§ Record set

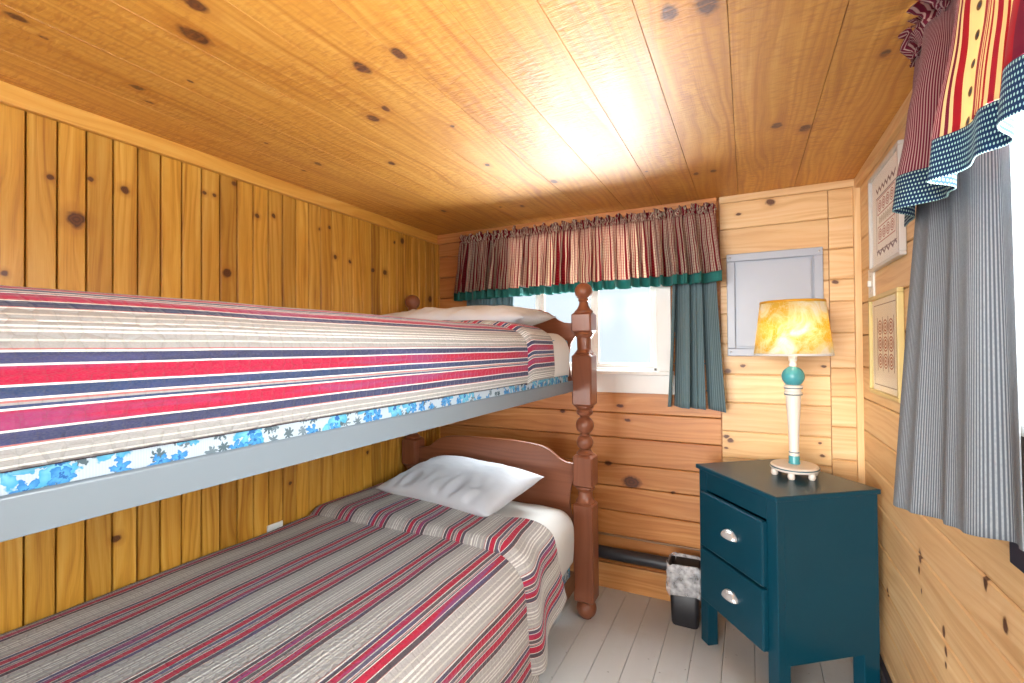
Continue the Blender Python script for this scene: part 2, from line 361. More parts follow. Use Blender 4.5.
def window(name, axis, a0, a1, z0, z1, plane, out):
    """axis 0: lies in x on the plane y; axis 1: lies in y on the plane x. out = direction to outdoors"""
    root = bpy.data.objects.new(name, None); COL.objects.link(root); struct(root)
    def bx(bm, p0, p1, q0, q1, d0, d1):
        lo, hi = sorted((plane+out*d0, plane+out*d1))
        if axis == 0: box(bm, p0, p1, lo, hi, q0, q1)
        else: box(bm, lo, hi, p0, p1, q0, q1)
    T = .075
    b = nb()                                                      # casing boards on the wall
    bx(b, a0-T, a0, z0-.005, z1+T, -.02, .0); bx(b, a1, a1+T, z0-.005, z1+T, -.02, .0)
    bx(b, a0, a1, z1, z1+T, -.02, .0); link('window_casing', b, M_WHITE, root, bevel=.003)
    b = nb()                                                      # jambs in the wall thickness
    bx(b, a0-.001, a0+.015, z0, z1, 0, .11); bx(b, a1-.015, a1+.001, z0, z1, 0, .11); bx(b, a0, a1, z1-.015, z1, 0, .11); bx(b, a0, a1, z0, z0+.015, 0, .11)
    link('window_frame', b, M_WHITE, root)
    b = nb(); bx(b, a0-T-.01, a1+T+.01, z0-.022, z0+.002, -.045, .02); link('window_sill', b, M_WHITE, root, bevel=.004)
    n = 3
    for i in range(n):
        s0 = a0+.015+(a1-a0-.03)*i/n; s1 = a0+.015+(a1-a0-.03)*(i+1)/n; d = .035+.016*(i % 2)
        b = nb(); k = .026
        bx(b, s0, s0+k, z0+.015, z1-.015, d, d+.025); bx(b, s1-k, s1, z0+.015, z1-.015, d, d+.025)
        bx(b, s0+k, s1-k, z0+.015, z0+.015+k, d, d+.025); bx(b, s0+k, s1-k, z1-.015-k, z1-.015, d, d+.025)
        sa = link('sash', b, M_WHITE, root, bevel=.002)
        b = nb(); bx(b, s0+k, s1-k, z0+.015+k, z1-.015-k, d+.01, d+.014); link('pane', b, M_FROST if axis == 0 else M_GLASS, sa)
    return root, bx
w1, bx = window('window_1', 0, WX0, WX1, WZ0, WZ1, BY, 1)
b = nb(); bx(b, WX0-.09, WX1+.09, 1.093, WZ0-.021, -.02, 0); link('window_apron', b, M_WHITE, w1, bevel=.003)
w2, bx = window('window_2', 1, VY0, VY1, VZ0, VZ1, RX, 1)
b = nb(); bx(b, VY0-.06, VY1+.04, .93, VZ0-.022, -.022, 0); link('window_apron', b, plain('dark_apron', (38, 38, 52), .5), w2, bevel=.003)

# ------------------------------------------------------------------ fabrics
def quilt_mat(name, dark, mid, red, beige, phase, ikat, P, gf):
    g = G(name); x, y, _ = g.sep(g.uv())[0:3]
    wob = g.noise(g.comb(g.math('MULTIPLY', x, 8), g.math('MULTIPLY', y, 3), 0), 1, 2)
    xx = g.math('ADD', x, g.math('MULTIPLY', g.math('SUBTRACT', wob, .5), .004))
    t = g.math('FRACT', g.math('DIVIDE', g.math('SUBTRACT', xx, phase), P))
    D, C, B, W, T, K = dark, red, beige, (216, 212, 205), (168, 104, 102), (196, 190, 180)
    gs = [(0, D), (.11, W), (.135, C), (.335, W), (.36, mid), (.475, W), (.50, T), (.52, B), (.545, mid if mid != D else B), (.575, W), (.60, C), (.80, W), (.825, D), (.955, T), (.975, W)]
    fs = [(0, B), (.16, K), (.2, B), (.32, W), (.37, B), (.45, W), (.5, B), (.55, W), (.6, B), (.75, K), (.79, B), (.92, T), (.95, W)]
    st = [(p*gf, c) for p, c in gs] + [(gf+p*(1-gf), c) for p, c in fs]
    c = g.ramp(t, st, 'CONSTANT')
    # woven irregularity: blue and purple runs inside the red and dark bands
    ik = g.range(g.noise(g.comb(g.math('MULTIPLY', x, 40), g.math('MULTIPLY', y, 2.6), 3), 1, 3), .50, .66, 0, ikat)
    on = {tuple(D), tuple(C), tuple(mid)}
    band = g.ramp(t, [(p, (1, 1, 1, 1) if tuple(c) in on else (0, 0, 0, 1)) for p, c in st], 'CONSTANT')
    c = g.mix(g.math('MULTIPLY', ik, band), c, lin((84, 82, 136)))
    weave = g.noise(g.comb(g.math('MULTIPLY', x, 900), g.math('MULTIPLY', y, 260), 0), 1, 2)
    c = g.mix(g.range(weave, .35, .65, 0, .22), c, lin((112, 104, 102)))
    # quilting: rows of small stitched arcs
    q = g.vor(g.comb(x, y, 0), 46, 'DISTANCE_TO_EDGE', .55, '2D').outputs['Distance']
    rows = g.math('ABSOLUTE', g.math('SINE', g.math('MULTIPLY', x, 210)))
    h = g.math('ADD', g.math('MULTIPLY', g.range(q, 0, .2), .7), g.math('MULTIPLY', rows, .4))
    c = g.mix(g.range(q, .05, 0, 0, .16), c, lin((90, 82, 78)))
    return g.done(g.surf(c, .85, .15, g.bump(h, .6, .005), sheen=.12))
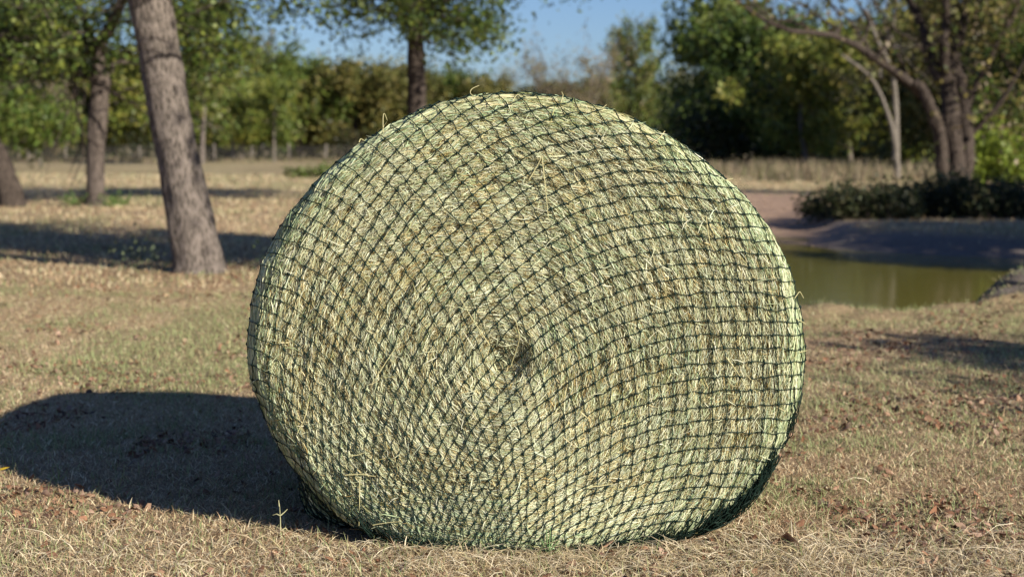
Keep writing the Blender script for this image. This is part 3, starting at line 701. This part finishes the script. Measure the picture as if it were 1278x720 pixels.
# 1. big leaning tree in front
d = 17.4; T = Tree(3)
base = gz(W(250, 341, d)); tr = [base + (0, 0, -.1), W(245, 300, d), W(229, 230, d), W(211, 140, d), W(197, 60, d), W(187, 0, d), W(177, -60, d)]
Q, rr = T.line(tr, .285, .235, 14)
T.lines[-1] = (Q, np.interp(np.linspace(0, 1, 14), [0, .06, .25, .5, .75, 1], [.30, .255, .235, .208, .21, .23]))
top = tr[-1]
for a, u, L, r in ((2.6, .75, 4.2, .15), (.4, .8, 4.6, .17), (-1.2, .9, 3.6, .12), (1.5, .9, 3.8, .13), (3.6, .5, 4.2, .11), (5.6, .45, 4.6, .12), (.0, .35, 4.4, .10)):
    T.grow(top + (0, 0, T.r.uniform(-.2, .5)), (math.cos(a), math.sin(a), u), L, r, 3, (3, 5), .75, .08)
def keep1(C):   # open underside, sunward leaves cut so the trunk stays lit: leaves only hang into view near the left and behind the stem
    zz = CAMH + .083 * C[:, 1]; low = C[:, 2] < zz + .15
    pxx = 639 + C[:, 0] / C[:, 1] * FPX
    clear = (C[:, 1] < 17.3) & (C[:, 0] > -3.5) & (C[:, 2] < zz + 1.5) & (C[:, 0] < -.9)
    ddx, ddy = C[:, 0] + 3.45, C[:, 1] - 17.4; along = ddx * .715 - ddy * .699; across = np.abs(ddx * .699 + ddy * .715)
    clear = clear | ((across < .62) & (along > 0) & (C[:, 2] - along * .479 < 3.1))
    return ~clear & ~(low & (pxx > 310)) & (C[:, 2] > zz - np.where(C[:, 1] < 17.2, -.1, .55))
for (tx, ty, tz) in ((.6, 14.2, 4.2), (-1.6, 13.2, 4.4), (1.8, 16.5, 4.6), (-.5, 19.5, 4.8)):
    Ql, _r = T.line([top, top * .5 + np.array([tx, ty, tz]) * .5 + (0, 0, .5), (tx, ty, tz)], .10, .04, 9, .02)
    for i in range(9): T.grow(Ql[T.r.integers(3, 9)], unit(T.r.normal(0, 1, 3) * (1, 1, .3)), 1.5, .03, 2, (3, 5), .8, .0)
def clip_tips(T, f): T.tips = [p for p in T.tips if f(p)]
def in_view(Q):
    zz = CAMH + .083 * Q[:, 1] + .25; return ((Q[:, 2] < zz) & (639 + Q[:, 0] / Q[:, 1] * FPX > 300)).any()
T.lines = [l for l in T.lines if l[1][0] > .2 or not in_view(l[0])]
build_tree('leaning_tree', T, base, 'thick grey barked trunk leaning left, nearest tree left of the bale', 'tree', M_BARK, 62000, .13, .24, G_MID + G_DARK, keep=keep1)
# 2. forked tree behind it to the left
d = 36; T = Tree(5); base = gz(W(120, 258, d))
Q, rr = T.line([base - (0, 0, .1), W(119, 230, d), W(120, 180, d), W(124, 120, d), W(126, 90, d)], .24, .19, 12)
T.lines[-1] = (Q, np.interp(np.linspace(0, 1, 12), [0, .08, .3, 1], [.30, .21, .19, .20]))
T.line([W(125, 95, d), W(122, 60, d), W(140, 30, d - .5), W(155, 0, d - 1), W(170, -50, d - 1)], .15, .09, 10, .02)
T.line([W(126, 100, d), W(137, 95, d), W(141, 80, d)], .08, .05, 6)
T.line([W(124, 70, d), W(110, 30, d + .5), W(95, -20, d + 1)], .11, .07, 8, .02)
for (qx, qy), a, u, L, r in (((128, 60), 3.3, .3, 2.6, .07), ((122, 60), 3.0, .25, 2.9, .06), ((140, 30), .1, .1, 2.2, .05), ((155, 0), .3, .4, 3, .07), ((155, 0), 2.6, .4, 3.2, .07), ((100, 0), 3.1, .3, 3.5, .07),
        ((100, 0), 3.4, -.1, 3.0, .05), ((170, -50), .6, .6, 3, .07), ((170, -50), 1.9, .6, 3, .07), ((95, -20), 4, .5, 3, .07), ((150, 10), 5.0, .2, 2.6, .05), ((110, 40), 5.2, .1, 2.2, .05), ((141, 80), .3, .2, 1.8, .04)):
    T.grow(W(qx, qy, d), (math.cos(a), math.sin(a), u), L, r, 2, (4, 7), .9, -.02)
def keep2(C):
    pxx = 639 + C[:, 0] / C[:, 1] * FPX; pyy = 181 - (C[:, 2] - CAMH) / C[:, 1] * FPX
    ax = np.interp(pyy, [-50, 0, 30, 60, 95, 130], [170, 155, 140, 122, 125, 125])
    return ~((C[:, 1] < 36.6) & (np.abs(pxx - ax) < 13))
build_tree('forked_tree', T, base, 'forked tree with a twisted pale limb and hanging green leaves, left of the leaning trunk', 'tree', M_BARKM, 17000, .12, .24, G_MID + G_DARK + G_YEL[:1], zmin=2.6, keep=keep2)
# 3. leaning butt at the left edge
d = 36; T = Tree(7); base = gz(W(16, 262, d))
T.line([base - (0, 0, .1), W(12, 240, d), W(0, 208, d), W(-24, 160, d), W(-55, 90, d), W(-60, 0, d)], .30, .2, 12)
for a, u in ((2.5, .7), (.4, .8), (0.1, .25), (.3, .5), (4.2, .6), (5.5, .4), (-.2, .3)):
    T.grow(W(-45, 80, d), (math.cos(a), math.sin(a), u), 3.0, .09, 2, (4, 7), .8, .05)
build_tree('leaning_tree', T, base, 'dark trunk leaning out of the left edge of the picture', 'tree', M_BARKD, 10000, .13, .26, G_DARK + G_MID[:2], zmin=2.7)
# 4. tree right behind the bale
d = 38; T = Tree(9); base = gz(W(524, 252, d))
Q, _ = T.line([base - (0, 0, .1), W(522, 200, d), W(521, 140, d), W(519, 80, d), W(518, 20, d), W(517, -60, d), W(516, -150, d)], .25, .14, 14)
for i in range(26):
    y0 = T.r.uniform(-120, 62); a = T.r.uniform(0, 6.28); sp = 1.0 + .0
    L = T.r.uniform(1.8, 3.2) * (1.0 if y0 < 20 else .75)
    T.grow(W(519, y0, d), (math.cos(a), math.sin(a) * .9, T.r.uniform(.0, .45)), L, .045, 2, (3, 6), .75, -.02)
def keep4(C):
    pxx = 639 + C[:, 0] / C[:, 1] * FPX; pyy = 181 - (C[:, 2] - CAMH) / C[:, 1] * FPX
    lim = 100 - .0016 * (pxx - 520) ** 2
    return pyy < lim + 10
build_tree('shade_tree', T, base, 'dark straight trunk with an open green crown rising right behind the bale', 'tree', M_BARKD, 26000, .12, .22, G_DARK + G_MID[:3] + G_YEL[:1], keep=keep4)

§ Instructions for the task
Collect the complete line wherever the string "this" appears in the records.

§ Response below
Continue the Blender Python script for this scene: part 2, from line 361. More parts follow. Use Blender 4.5.
Keep writing the Blender script for this image. This is part 3, starting at line 701. This part finishes the script. Measure the picture as if it were 1278x720 pixels.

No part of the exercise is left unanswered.